Bu itibarla, sonucu itibarıyla isabetli Yerel Mahkemenin direnme kararına konu hükmünün, suça sürüklenen çocuğa atılı görevi yaptırmamak için direnme suçunun uzlaştırmaya tabi olmaması gerekçesiyle onanmasına karar verilmelidir.
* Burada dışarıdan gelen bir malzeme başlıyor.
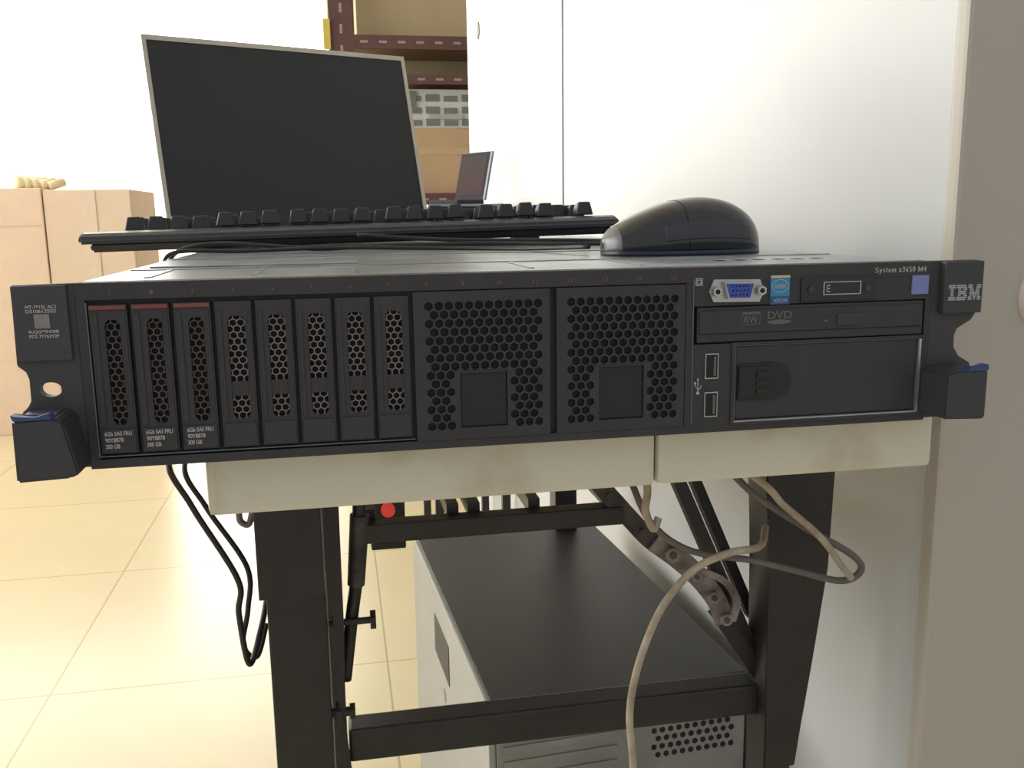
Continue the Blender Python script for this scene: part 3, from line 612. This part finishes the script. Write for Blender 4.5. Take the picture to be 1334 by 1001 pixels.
def slotted(name,x0,x1,y0,y1,z0,z1,vert):
    bm=bmesh.new(); addbox(bm,x0,x1,y0,y1,z0,z1,0)
    if vert:
        z=z0+0.03
        while z<z1-0.05:
            addbox(bm,(x0+x1)/2-0.006,(x0+x1)/2+0.006,y0-0.001,y0,z,z+0.04,1); z+=0.09
    else:
        x=x0+0.03
        while x<x1-0.03:
            addbox(bm,x,x+0.035,y0-0.001,y0,(z0+z1)/2-0.005,(z0+z1)/2+0.005,1); x+=0.085
    return finish(name,bm,[M_rack,M_slot],rk)
slotted('upright',-0.085,0.020,4.0,4.03,FLOOR,2.0,True); slotted('upright',0.95,1.03,4.0,4.03,FLOOR,2.0,True)
slotted('upright',-0.085,0.020,4.55,4.58,FLOOR,2.0,True); slotted('upright',0.95,1.03,4.55,4.58,FLOOR,2.0,True)
M_board=mat('shelf_board',(150,128,96),0.7)
for z0,z1 in ((1.28,1.34),(0.868,0.927),(0.715,0.757),(0.165,0.22)):
    slotted('shelf_beam',0.02,0.95,4.0,4.02,z0,z1,False); 
    box('shelf',-0.08,1.03,4.02,4.57,z1-0.02,z1-0.002,M_board,rk)
box('back_sheet',-0.08,1.03,4.575,4.58,FLOOR+0.3,1.98,mat('back_sheet_khaki',(178,164,134),0.8),rk)
box('tag',-0.112,-0.080,3.985,3.999,0.86,0.99,mat('yellow_tag',(206,186,90),0.6),rk,0.003)['label']='yellow tag'
g=empty('cardboard_box',(0.42,4.2,0.22),'brown carton on a rack shelf','box'); box('carton',0.20,0.62,4.05,4.45,0.2205,0.522,mat('carton_tan',(186,158,128),0.8,scale=8),g,0.004); box('packing_tape',0.20,0.62,4.048,4.05,0.40,0.43,mat('tape2',(190,164,134),0.5),g)
eq=empty('electronic_equipment',(0.42,4.2,0.523),'stack of pale electronic units on a carton','equipment')
bm=bmesh.new(); addbox(bm,0.24,0.60,4.06,4.40,0.5225,0.700,0,0.002)
for k in range(4):
    for j in range(3): addbox(bm,0.26+0.085*k,0.325+0.085*k,4.055,4.061,0.535+0.055*j,0.560+0.055*j+0.006*(k%2),1)
addbox(bm,0.25,0.30,4.05,4.06,0.60,0.69,1); finish('unit',bm,[M_equip,M_equipd],eq)
bm=bmesh.new(); addbox(bm,0.36,0.52,4.052,4.06,0.565,0.585,0); finish('unit_handle',bm,M_bright,eq)
g=empty('cardboard_box',(0.45,4.3,0.926),'wide plain khaki carton on the upper rack shelf','box')
box('carton',0.04,0.90,4.12,4.5,0.9262,1.26,mat('carton_khaki',(176,160,130),0.8,scale=5),g,0.003)
box('packing_tape',0.04,0.90,4.118,4.12,1.18,1.20,mat('tape_dim',(180,164,136),0.5),g)
st=empty('side_table',(0.17,1.65,FLOOR),'small dark side table next to the cabinet','table')
box('tabletop',0.085,0.262,1.50,1.85,0.105,0.120,mat('dark_board',(60,56,54),0.5),st,0.002)
for xx in (0.09,0.24):
    for yy in (1.51,1.82): box('leg',xx,xx+0.018,yy,yy+0.02,FLOOR,0.105,M_leg,st)
dv=empty('desktop_device',(0.16,1.62,0.12),'thin silver device with dark front slot','device'); box('device_body',0.095,0.255,1.53,1.80,0.1202,0.138,M_silver,dv,0.002); box('front_slot',0.10,0.24,1.528,1.5305,0.124,0.133,M_dark,dv)
lp=empty('laptop',(0.172,1.65,0.1383),'small open dark laptop with silver edge','laptop',rot=(0,0,math.radians(-58)))
box('base',-0.050,0.050,-0.040,0.036,0.0,0.010,M_laplid,lp,0.002,True)
R=Matrix.Translation((0,0.036,0.010))@Matrix.Rotation(math.radians(-14),4,'X')
bm=bmesh.new(); addbox(bm,-0.052,0.052,0,0.006,0,0.110,0,0.001,R); finish('lid',bm,M_silver,lp,True)
bm=bmesh.new(); addbox(bm,-0.052,0.045,-0.001,0.0,0.000,0.108,0,0,R); finish('bezel',bm,M_laplid,lp,True)
bm=bmesh.new(); addbox(bm,-0.046,0.040,-0.0015,-0.001,0.010,0.101,0,0,R); finish('screen',bm,M_lapscr,lp,True)
# ------------------------------------------------------------------ lights
def area(name,loc,rot,sx,sy,e,col=(1,1,1)):
    l=bpy.data.lights.new(name,'AREA'); l.shape='RECTANGLE'; l.size=sx; l.size_y=sy; l.energy=e; l.color=col
    o=bpy.data.objects.new(name,l); o.location=loc; o.rotation_euler=rot; link(o); return o
area('window_daylight',(-3.8,2.3,1.15),(0,math.radians(-90),0),1.6,5.5,85,(1,0.99,0.97))
area('back_window_daylight',(-2.2,5.9,0.9),(math.radians(-90),0,0),3.4,2.2,55,(1,0.99,0.97))
w=bpy.data.worlds.new('w'); scene.world=w; w.use_nodes=True
bg=w.node_tree.nodes['Background']; bg.inputs[0].default_value=(0.95,0.96,1.0,1); bg.inputs[1].default_value=0.62
# ------------------------------------------------------------------ camera
yaw,pitch,roll=0.1835,0.181,-0.0146
f=Vector((math.sin(yaw)*math.cos(pitch),math.cos(yaw)*math.cos(pitch),-math.sin(pitch)))
r=Vector((math.cos(yaw),-math.sin(yaw),0)); u=r.cross(f)
r2=r*math.cos(roll)+u*math.sin(roll); u2=-r*math.sin(roll)+u*math.cos(roll)
cd=bpy.data.cameras.new('camera'); cd.sensor_fit='HORIZONTAL'; cd.sensor_width=36; cd.lens=1203.5/1334*36; cd.clip_start=0.01
co=bpy.data.objects.new('camera',cd); link(co)
Mx=Matrix((r2,u2,-f)).transposed().to_4x4(); Mx.translation=Vector((-0.0978,-0.4441,0.1137)); co.matrix_world=Mx
scene.camera=co
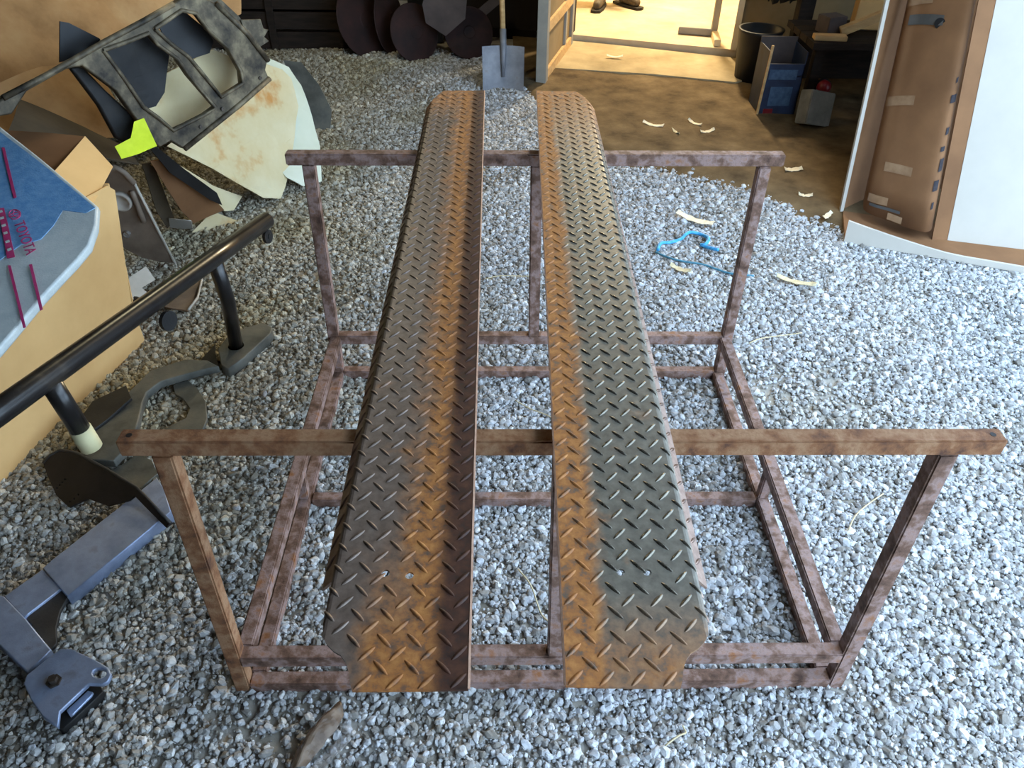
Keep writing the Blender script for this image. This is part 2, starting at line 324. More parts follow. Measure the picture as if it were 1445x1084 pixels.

Ulaşılan sonuç karşısında uzlaştırma işlemlerinin ne şekilde gerçekleştirileceğine ve suça sürüklenen çocuk hakkında 6352 sayılı Kanun’un Geçici 1. maddesi uyarınca kovuşturmanın ertelenmesine karar verilen terör örgütü propagandası yapma ve 2911 sayılı Kanun’a muhalefet suçlarının görevi yaptırmamak için direnme suçu ile birlikte işlenmiş sayılıp sayılmadığına ilişkin uyuşmazlık konuları değerlendirilmemiştir.
SONUÇ:
Açıklanan nedenlerle;
1- … 2. Çocuk Mahkemesinin sonucu itibarıyla isabetli 16.11.2017 tarihli ve 98-509 sayılı direnme kararına konu hükmünün, suça sürüklenen çocuğa atılı görevi yaptırmamak için direnme suçunun uzlaştırmaya tabi olmaması gerekçesiyle ONANMASINA,
2- Dosyanın mahalline iadesi için Yargıtay Cumhuriyet Başsavcılığına TEVDİ EDİLMESİNE, 23.09.2021 tarihinde yapılan müzakerede oy birliğiyle karar verildi.